Once again Mepalmer, let me point out to you that whether or not an infinite regress of nature is possible has
nothing to do with my argument. I am arguing that there cannot be an infinite regress of choices, to which you have agreed, and that is all that is pertinent to the matter at hand. It is for another thread to discuss infinite regress in nature itself, but it has no effect on my argument in this thread - so stop acting like it does and stick to the issue at hand.
Also, you unwittingly made a huge mistake in that last post of yours by specifically saying what I have been suspecting and waiting for all along. You don't even realize it because of your inability so far to grasp the issue at hand properly, so I'm going to point it out to you very clearly.
I'm not advocating indeterminism.
You seem to miss the deceptively simple point that unless you contend to completely violate one of the most fundamental rules of logic, the Law of Excluded Middle, that you have just assented to determinism.
Determinism says everything is causal.
Indeterminism says not everything is causal.
Indeterminism is simply ~determinism. The squiggly means "Not" in case you didn't know. And determinism simply means ~indeterminism. They are two contradictory propositions, and only one of them can be true as says the Law of Noncontradiction. So to say that you do not advocate indeterminism, is to say that you do advocate determinism - this is a necessary consequence of the nature of these propositions.

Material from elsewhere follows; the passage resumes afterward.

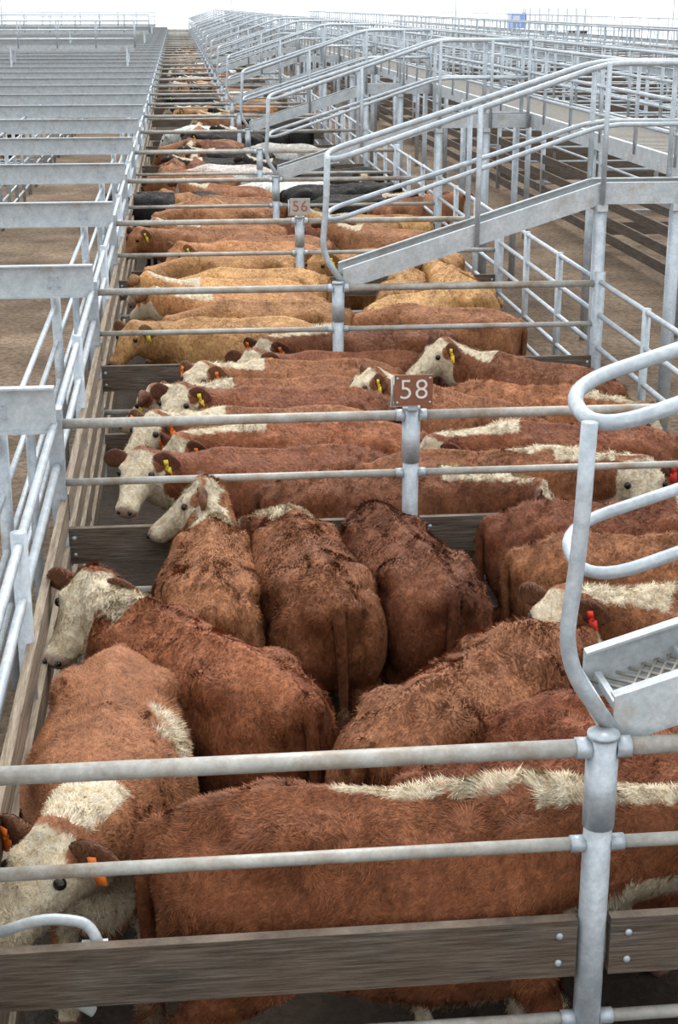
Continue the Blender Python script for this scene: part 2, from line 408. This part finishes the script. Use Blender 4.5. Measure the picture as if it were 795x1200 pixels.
def build_cow(name,ny=0,np_=10,hy=0,hp=-40,crest=.2,cw=1.0,flank=None,tufts=20000,tag=None,tagside=1,tag2=False,face=1.0,vox=.022,nlen=.42,tailsw=0.0,fat=1.0,seed=0):
    r=np.random.default_rng(seed+11)
    b=MB(); Y=Vector((0,1,0)); Z=Vector((0,0,1))
    T=[(-.83,1.06,.06,.09,.14),(-.79,1.03,.14,.16,.27),(-.70,.99,.22,.28,.38),(-.52,.97,.285,.335,.42),(-.33,.955,.32,.36,.42),
       (-.12,.93,.355,.37,.42),(.12,.90,.385,.39,.44),(.32,.91,.36,.40,.45),(.50,.95,.30,.385,.45),(.64,.98,.255,.35,.42),(.76,1.0,.215,.30,.33),(.85,1.02,.15,.2,.22)]
    b.loft([ringpts(Vector((x,0,zc)),Y,Z,w*fat,hu,hd,28,1.3) for x,zc,w,hu,hd in T])
    P0=Vector((.50,0,1.05)); P1=Vector((.80,0,1.09)); nd=dirv(ny,np_); P2=Vector((.78,0,1.10))+nd*nlen
    def nk(t): return (1-t)**2*P0+2*t*(1-t)*P1+t*t*P2
    rings=[];NKs=[]
    for i in range(9):
        t=i/8; c=nk(t); tg=(nk(min(1,t+.02))-nk(max(0,t-.02))).normalized(); sd=Z.cross(tg).normalized(); up=tg.cross(sd)
        w=.225*(1-t)+.145*t; hu=.26*(1-t)+.145*t; hd=.34*(1-t)+.20*t
        rings.append(ringpts(c,sd,up,w,hu,hd,20)); NKs.append((c,up,w,hu))
    b.loft(rings)
    hd_=dirv(ny+hy,hp); hs=Z.cross(hd_).normalized(); hu_=hd_.cross(hs)
    S=1.0; HO=P2+hu_*.03
    def hpnt(t,sd,up): return HO+hd_*(t*S)+hs*(sd*S)+hu_*(up*S)
    HR=[(-.12,.08,.06,.09),(-.06,.13,.10,.14),(.03,.150,.105,.17),(.12,.145,.095,.185),(.20,.122,.08,.165),(.28,.10,.066,.13),(.35,.092,.058,.105),(.41,.098,.057,.095),(.455,.085,.048,.07),(.48,.045,.025,.035)]
    b.loft([ringpts(HO+hd_*(t*S),hs,hu_,w*S,u*S,d*S,18) for t,w,u,d in HR])
    for sy in (-1,1):
        b.ell((-.38,sy*.175*fat,1.15),(.19,.12,.12)); b.ell((-.755,sy*.095,1.10),(.09,.065,.10))
        b.ell((.44,sy*.19,1.0),(.19,.10,.27)); b.ell((-.56,sy*.17*fat,.88),(.24,.15,.32))
        b.ell(hpnt(.09,sy*.10,.055),(.05,.05,.045))
        fx=.0 if sy>0 else .07
        b.tube([(.50,sy*.17,.85),(.50,sy*.175,.62),(.53+fx,sy*.175,.38),(.53+fx,sy*.175,.33),(.52+fx,sy*.175,.13),(.54+fx,sy*.175,.07),(.57+fx,sy*.175,.0)],[.12,.09,.055,.053,.042,.052,.060],0,12)
        b.tube([(-.55,sy*.16,.85),(-.44,sy*.19,.68),(-.58-fx,sy*.185,.52),(-.70-fx,sy*.18,.42),(-.685-fx,sy*.18,.34),(-.66-fx,sy*.18,.14),(-.64-fx,sy*.18,.07),(-.61-fx,sy*.18,0)],[.17,.14,.09,.057,.047,.042,.052,.060],0,12)
    b.ell((-.78,0,1.16),(.10,.055,.08)); b.ell((.72,0,.72),(.18,.13,.2)); 
    b.tube([(-.76,0,1.19),(-.62,0,1.255),(-.48,0,1.29),(-.3,0,1.30),(0,0,1.275),(.25,0,1.29),(.5,0,1.315),(.66,0,1.29)],.04,0,10)
    b.ell(hpnt(-.05,0,.06),(.085,.085,.06))
    me=b.mesh('tmp',[]); o=bpy.data.objects.new('tmp',me); COL.objects.link(o)
    m=o.modifiers.new('r','REMESH'); m.mode='VOXEL'; m.voxel_size=vox; m.use_smooth_shade=True
    m=o.modifiers.new('s','SMOOTH'); m.factor=.5; m.iterations=10
    dg=bpy.context.evaluated_depsgraph_get(); ev=o.evaluated_get(dg); em=ev.to_mesh()
    nv=len(em.vertices); V=np.empty(nv*3); em.vertices.foreach_get('co',V); V=V.reshape(-1,3)
    NM=np.empty(nv*3); em.vertices.foreach_get('normal',NM); NM=NM.reshape(-1,3)
    Fs=[tuple(p.vertices) for p in em.polygons]
    ev.to_mesh_clear(); bpy.data.objects.remove(o); bpy.data.meshes.remove(me)
    def masks(V):
        X,Yc,Zc=V[:,0],V[:,1],V[:,2]
        w=np.zeros(len(V)); g=np.zeros(len(V))
        rel=V-np.array(HO); ht=rel@np.array(hd_)/S; hsd=rel@np.array(hs)/S; hup=rel@np.array(hu_)/S
        inh=(np.abs(hsd)<.2)&(ht>-.10)&(ht<.55)&(np.abs(hup)<.24)&(X>.6)
        w=np.where(inh,np.clip((ht+.08)/.08,0,1)*face,w)
        ed=np.sqrt((ht-.02)**2+(np.abs(hsd)-.14)**2+(hup-.02)**2); w=np.where(inh,w*np.clip((ed-.045)/.04,0,1),w)
        g=np.where(inh&(ht>.42),np.clip((ht-.42)/.03,0,1)*.7,g)
        for c,up,wd,hu in NKs:
            c=np.array(c);up=np.array(up); rv=V-c; dist=np.linalg.norm(rv,axis=1)
            u=rv@up/hu
            lo=.82-.18*(cw-1)
            k=(dist<hu*1.35)&(u>lo)&(X>.5+.25*(crest<.05))
            w=np.where(k&(~inh),np.maximum(w,np.clip((u-lo)/.2,0,1)*(.9 if crest>0 else 0)),w)
            k2=(dist<.45)&(u<-.7)&(X>.55)
            w=np.where(k2&(~inh),np.maximum(w,.75*face),w)
        if crest>0.05:
            ww=(.018+.022*np.clip((X-(.7-crest))/.5,0,1))*cw
            k=(X>.7-crest)&(X<.95)&(Zc>1.15)
            w=np.where(k,np.maximum(w,np.clip(1.25-np.abs(Yc+.012*np.sin(X*23))/ww*.5,0,1)*np.clip((X-(.7-crest))/.12,0,1)),w)
        w=np.maximum(w,np.clip((.60-Zc)/.12,0,1)*(X>-.5)*face*(np.abs(Yc)<.2))
        w=np.maximum(w,np.clip((.42-Zc)/.1,0,1)*face)
        if flank:
            fx,fy,fz,fr=flank; dd=np.sqrt(((X-fx)/1.8)**2+(Yc-fy)**2+(Zc-fz)**2)*(1+.25*np.sin(X*31)); w=np.maximum(w,np.clip(1.5-dd/fr,0,1))
        hoof=(Zc<.07); g=np.where(hoof,1,g); w=np.where(hoof,0,w)
        return w,g,inh
    w,g_,inh=masks(V)
    coat=np.zeros((nv,4)); coat[:,0]=w; coat[:,1]=g_; coat[:,2]=.43; coat[:,3]=1
    verts=[V]; cols=[coat]; nrm=[NM]; faces=list(Fs); mi=[0]*len(Fs); base=nv
    def addtris(TV,TC,TN):
        nonlocal base
        verts.append(TV);cols.append(TC);nrm.append(TN); n=len(TV)//3
        faces.extend([(base+3*i,base+3*i+1,base+3*i+2) for i in range(n)]); mi.extend([0]*n); base+=len(TV)
    def extra(mb,col,mat,fur=0,lm=1.0):
        nonlocal base
        vv=np.array([tuple(p) for p in mb.v])
        for f in mb.f: faces.append(tuple(i+base for i in f)); mi.append(mat)
        t=bpy.data.meshes.new('t'); t.from_pydata(mb.v,[],mb.f); t.update(); nn=np.empty(len(vv)*3); t.vertices.foreach_get('normal',nn); bpy.data.meshes.remove(t)
        nn=nn.reshape(-1,3)
        verts.append(vv); nrm.append(nn); c=np.tile(np.array(col,float),(len(vv),1)); cols.append(c); base+=len(vv)
        if fur and tufts: addtris(*tuftify(vv,nn,mb.f,c,np.zeros(len(vv),bool),fur,r,lm))
    fs_=max(1,tufts//20000)
    for sy in (-1,1):
        e=MB(); out=(hs*sy*1.0+hd_*-.10+hu_*(-.02)+Z*.12).normalized(); fw=(hd_+hu_*.6); fw=(fw-out*fw.dot(out)).normalized(); up=out.cross(fw)
        base_p=hpnt(-.01,sy*.10,.035); rg=[]
        for t,wd,th in ((0,.035,.03),(.05,.06,.032),(.10,.074,.026),(.145,.068,.02),(.185,.046,.015),(.215,.014,.008)):
            c=base_p+out*t - Z*(t*t*1.0)
            rg.append([c+up*(wd*math.cos(a))+fw*(th*math.sin(a)+.3*wd*(math.cos(a)**2)) for a in [2*math.pi*k/12 for k in range(12)]])
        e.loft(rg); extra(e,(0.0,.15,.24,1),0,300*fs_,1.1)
        ey=MB(); ey.ell(hpnt(.13,sy*.128,.045),(.026,.026,.026)); extra(ey,(0,0,.5,1),1)
        nn_=MB(); nn_.ell(hpnt(.465,sy*.045,.02),(.016,.016,.016),nu=8,nv=6); extra(nn_,(0,0,.5,1),1)
        if tag is not None and (sy==tagside or tag2):
            e=MB(); zz=fw; dn=-up if up.z>0 else up
            c=base_p+out*.115-Z*.013
            R=Matrix((out,dn,zz)).transposed()
            e.box(c+dn*.075+zz*.03,(.050,.07,.008),0,R); e.ell(c+dn*.03+zz*.035,(.014,.014,.014),nu=8,nv=6)
            e.box(c-dn*.0+zz*.045,(.035,.04,.008),0,R); extra(e,(0,0,.5,1),2)
    tb=MB(); q=tailsw
    tp=[(-.78,0,1.20),(-.84,0,1.16),(-.86,q*.2,1.07),(-.855,q*.5,.93),(-.85,q*.8,.78),(-.845,q,.62),(-.845,q,.5)]
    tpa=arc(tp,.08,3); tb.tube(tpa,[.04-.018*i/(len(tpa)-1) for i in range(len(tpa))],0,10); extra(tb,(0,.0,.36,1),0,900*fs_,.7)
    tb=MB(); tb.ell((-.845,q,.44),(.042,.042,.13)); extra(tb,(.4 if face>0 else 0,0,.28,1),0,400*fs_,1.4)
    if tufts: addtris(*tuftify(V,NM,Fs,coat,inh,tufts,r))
    V=np.concatenate(verts);Cc=np.concatenate(cols);Nn=np.concatenate(nrm)
    me=bpy.data.meshes.new(name); me.from_pydata(V.tolist(),[],faces)
    me.polygons.foreach_set('material_index',mi); me.polygons.foreach_set('use_smooth',[True]*len(faces))
    at=me.color_attributes.new('coat','FLOAT_COLOR','POINT'); at.data.foreach_set('color',Cc.astype(np.float32).ravel())
    me.materials.append(COAT); me.materials.append(EYE); me.materials.append(tag if tag is not None else TAGO)
    me.update()
    me.normals_split_custom_set_from_vertices(Nn.tolist())
    return me
RED=(.34,.118,.045); RED2=(.26,.082,.032); RED3=(.41,.165,.067); TAN=(.62,.32,.12); TAN2=(.49,.22,.082); DRK=(.13,.045,.025); BLK=(.014,.013,.013); WHT=(.78,.74,.67)
def place(me,pins,heading,s=.95,w=1.0,color=RED,lx=.94):
    h=math.radians(heading); o=bpy.data.objects.new('cow',me); COL.objects.link(o)
    o.location=(pins[0]+.8*s*lx*math.cos(h),pins[1]+.8*s*lx*math.sin(h),.008); o.rotation_euler=(0,0,h); o.scale=(s*lx,s*w,s)
    k=random.uniform(.82,1.14); g=random.uniform(.92,1.10)
    o.color=(color[0]*k,color[1]*k*g,color[2]*k*g,1); return o
BC=build_cow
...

The fact is, neither indeterminism or determinism has any room for notions of "free will". Either the will is random, or the will is causally determined: there is no other option. Causality and randomness are contradictory and only one can be true - if everything is random, there isn't even choice - if everything is determined, there is choice, allbeit "forced" choice. Neither option has room for "freedom".
By erroneously postulating the existence of a spirit world, you only move the determinism up a notch - you do not solve the problem as you seem to assume. If the will isn't determined in the physical reality, then it is determined in the spiritual reality. If it isn't determined there, then it's determined in the second spiritual reality. Not there? Well then the 3rd. You cannot escape the problem of determinism and the nonsensical nature of "free will" - you can only arbitrarily complicate the situation in a foolish and ignorant attempt to solve it.

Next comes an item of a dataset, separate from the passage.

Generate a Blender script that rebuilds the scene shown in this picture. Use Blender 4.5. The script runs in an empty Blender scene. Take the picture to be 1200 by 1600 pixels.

The situation does NOT become "drastically different" as you so zealously wish to believe. The situation is the same - either our actions are random, or they are causal. Whether they're random or causal in the spirit realm or not does NOT help your case. You have blinded yourself with your DESIRE to believe this, and are ignoring and/or failing to understand that there is no REASON to believe this.

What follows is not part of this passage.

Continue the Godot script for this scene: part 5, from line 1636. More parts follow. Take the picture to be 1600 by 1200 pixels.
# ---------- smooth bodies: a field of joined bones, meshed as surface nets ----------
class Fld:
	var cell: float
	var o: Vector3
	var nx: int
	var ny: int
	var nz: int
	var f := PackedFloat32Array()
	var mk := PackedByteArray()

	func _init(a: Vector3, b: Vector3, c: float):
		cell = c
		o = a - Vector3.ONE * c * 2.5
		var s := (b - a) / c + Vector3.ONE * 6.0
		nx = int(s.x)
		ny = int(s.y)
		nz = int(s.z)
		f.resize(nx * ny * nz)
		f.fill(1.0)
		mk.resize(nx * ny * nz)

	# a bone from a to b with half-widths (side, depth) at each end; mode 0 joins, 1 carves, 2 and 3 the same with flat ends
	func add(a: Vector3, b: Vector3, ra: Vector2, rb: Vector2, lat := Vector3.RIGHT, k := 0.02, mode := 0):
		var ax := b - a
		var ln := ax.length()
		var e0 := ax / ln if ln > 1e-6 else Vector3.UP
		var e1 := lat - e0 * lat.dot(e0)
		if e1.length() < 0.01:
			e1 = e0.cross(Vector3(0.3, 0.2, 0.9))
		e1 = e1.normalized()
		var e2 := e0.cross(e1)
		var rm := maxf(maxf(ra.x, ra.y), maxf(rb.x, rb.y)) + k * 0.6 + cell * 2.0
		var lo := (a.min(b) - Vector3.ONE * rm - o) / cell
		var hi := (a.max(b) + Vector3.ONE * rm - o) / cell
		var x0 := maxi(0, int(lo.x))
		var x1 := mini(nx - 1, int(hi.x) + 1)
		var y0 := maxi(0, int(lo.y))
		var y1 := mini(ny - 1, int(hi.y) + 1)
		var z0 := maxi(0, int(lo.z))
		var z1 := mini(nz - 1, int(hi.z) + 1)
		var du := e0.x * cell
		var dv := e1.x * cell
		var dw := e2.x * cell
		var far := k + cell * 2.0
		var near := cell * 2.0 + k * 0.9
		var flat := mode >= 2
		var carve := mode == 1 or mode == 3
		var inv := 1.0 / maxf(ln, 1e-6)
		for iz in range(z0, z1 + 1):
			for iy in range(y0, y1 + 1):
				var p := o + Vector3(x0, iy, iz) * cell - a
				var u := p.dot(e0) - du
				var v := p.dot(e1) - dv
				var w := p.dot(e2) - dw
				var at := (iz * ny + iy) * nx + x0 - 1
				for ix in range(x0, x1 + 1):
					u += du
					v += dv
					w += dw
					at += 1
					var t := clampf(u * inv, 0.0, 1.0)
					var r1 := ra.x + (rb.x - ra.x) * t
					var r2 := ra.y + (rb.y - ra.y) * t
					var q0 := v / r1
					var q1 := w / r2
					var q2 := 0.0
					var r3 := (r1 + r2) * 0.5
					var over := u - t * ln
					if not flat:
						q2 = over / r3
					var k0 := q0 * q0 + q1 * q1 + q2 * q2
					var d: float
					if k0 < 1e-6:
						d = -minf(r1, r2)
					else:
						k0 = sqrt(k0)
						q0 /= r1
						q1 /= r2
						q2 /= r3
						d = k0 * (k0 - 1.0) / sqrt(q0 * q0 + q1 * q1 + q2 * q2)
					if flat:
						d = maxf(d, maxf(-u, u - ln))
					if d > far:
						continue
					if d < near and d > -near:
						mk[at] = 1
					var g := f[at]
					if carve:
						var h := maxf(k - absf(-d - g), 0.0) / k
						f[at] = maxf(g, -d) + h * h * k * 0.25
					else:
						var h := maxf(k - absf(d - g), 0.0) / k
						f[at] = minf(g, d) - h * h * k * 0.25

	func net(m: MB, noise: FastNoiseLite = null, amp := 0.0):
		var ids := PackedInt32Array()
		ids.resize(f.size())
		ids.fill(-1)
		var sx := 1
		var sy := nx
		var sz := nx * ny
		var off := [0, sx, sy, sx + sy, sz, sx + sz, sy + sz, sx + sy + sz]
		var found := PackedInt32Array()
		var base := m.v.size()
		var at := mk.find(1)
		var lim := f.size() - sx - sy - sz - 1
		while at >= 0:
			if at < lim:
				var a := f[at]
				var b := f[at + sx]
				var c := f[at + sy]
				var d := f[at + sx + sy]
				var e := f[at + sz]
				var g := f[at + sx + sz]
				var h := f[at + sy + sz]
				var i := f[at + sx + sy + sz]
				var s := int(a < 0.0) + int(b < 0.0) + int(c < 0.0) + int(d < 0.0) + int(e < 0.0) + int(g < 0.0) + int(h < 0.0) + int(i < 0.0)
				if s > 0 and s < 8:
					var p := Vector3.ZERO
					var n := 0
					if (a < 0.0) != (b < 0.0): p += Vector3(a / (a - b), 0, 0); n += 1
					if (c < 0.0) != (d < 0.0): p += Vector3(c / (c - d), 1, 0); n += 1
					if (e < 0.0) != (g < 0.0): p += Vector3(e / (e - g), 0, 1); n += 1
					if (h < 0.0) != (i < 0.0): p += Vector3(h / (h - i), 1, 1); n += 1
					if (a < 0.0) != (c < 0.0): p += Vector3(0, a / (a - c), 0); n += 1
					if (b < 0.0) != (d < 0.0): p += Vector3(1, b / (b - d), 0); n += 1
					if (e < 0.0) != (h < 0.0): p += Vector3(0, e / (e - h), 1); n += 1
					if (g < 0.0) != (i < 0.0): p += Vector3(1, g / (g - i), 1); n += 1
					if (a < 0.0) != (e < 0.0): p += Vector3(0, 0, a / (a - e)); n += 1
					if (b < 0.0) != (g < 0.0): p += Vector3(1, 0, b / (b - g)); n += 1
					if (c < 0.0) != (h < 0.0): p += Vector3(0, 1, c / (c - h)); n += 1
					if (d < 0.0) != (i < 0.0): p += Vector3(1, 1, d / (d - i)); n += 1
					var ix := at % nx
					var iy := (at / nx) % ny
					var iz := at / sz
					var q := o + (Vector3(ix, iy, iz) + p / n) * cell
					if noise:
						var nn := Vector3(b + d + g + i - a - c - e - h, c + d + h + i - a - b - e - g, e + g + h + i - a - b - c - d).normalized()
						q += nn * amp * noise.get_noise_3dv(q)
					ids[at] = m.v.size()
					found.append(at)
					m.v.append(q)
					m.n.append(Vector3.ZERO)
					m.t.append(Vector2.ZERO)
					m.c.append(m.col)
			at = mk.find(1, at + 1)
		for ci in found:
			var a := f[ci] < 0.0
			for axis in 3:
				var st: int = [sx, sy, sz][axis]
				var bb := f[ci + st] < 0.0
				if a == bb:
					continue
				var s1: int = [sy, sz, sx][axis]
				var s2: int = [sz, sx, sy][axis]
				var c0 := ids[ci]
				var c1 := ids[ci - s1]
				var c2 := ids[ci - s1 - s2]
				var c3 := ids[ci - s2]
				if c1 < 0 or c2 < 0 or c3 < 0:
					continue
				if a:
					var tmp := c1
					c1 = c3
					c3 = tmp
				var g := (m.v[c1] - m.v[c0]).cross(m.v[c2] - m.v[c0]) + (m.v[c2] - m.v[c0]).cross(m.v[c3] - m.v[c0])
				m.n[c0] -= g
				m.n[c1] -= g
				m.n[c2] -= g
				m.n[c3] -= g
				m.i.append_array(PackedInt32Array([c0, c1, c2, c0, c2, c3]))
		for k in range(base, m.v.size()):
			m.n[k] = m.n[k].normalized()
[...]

All you have done is created a dualism between physical and mental/spiritual in which thoughts all relate to each other causally, which reaches down and causes effects in a physical world. What you get from this physical/spiritual or mind/body dualism is nothing more than a more complicated form of determinism: two-world determinism, in which the two realities combine to be deterministic but the physical reality by itself is not deterministic.
You've pushed back determinism another level, that is all. You have not resolved the issue in any meaningful way. If you are not doing this, then you must assent to indetermnism, and argue that our thoughts are not caused - so my choices and desires just spring into existence with no cause whatsoever. Either choices are caused, or they are not - there is no "half-causing" there is no "mere influence" as you keep prattling about.
You say that there is no freedom in naturalism because everything is determined, but how do you propose that there IS freedom in your dualistic determinism, your two-level determinism? You've simply added another half and together your dualistic combines into one large deterministic universe.
This is what I am getting at when I say that not only do we not have "free will", the concept itself doesn't even make any sense. There is no imaginable scenario where there is a meaningful notion of 'freedom'. This is why I said
over and over that my argument does NOT rest on the assumption of naturalism, because my argument applies to your frivolous conjecturing of a spirit world too - it renders it just as erroneous and deterministic as a monistic naturalism.
You are playing a game, you seem to be arguing with sleight of hand, hiding the problem I have presented of determinism in your spirit realm. I say that freedom is incomapatible with determinism, and you say "Now you see it... now you don't!" and hide the determinism behind your back, in the "spirit world".
Unfortunately for you, your trick does not work, and even more unfortunately for you, I don't even think that YOU realize it doesn't work.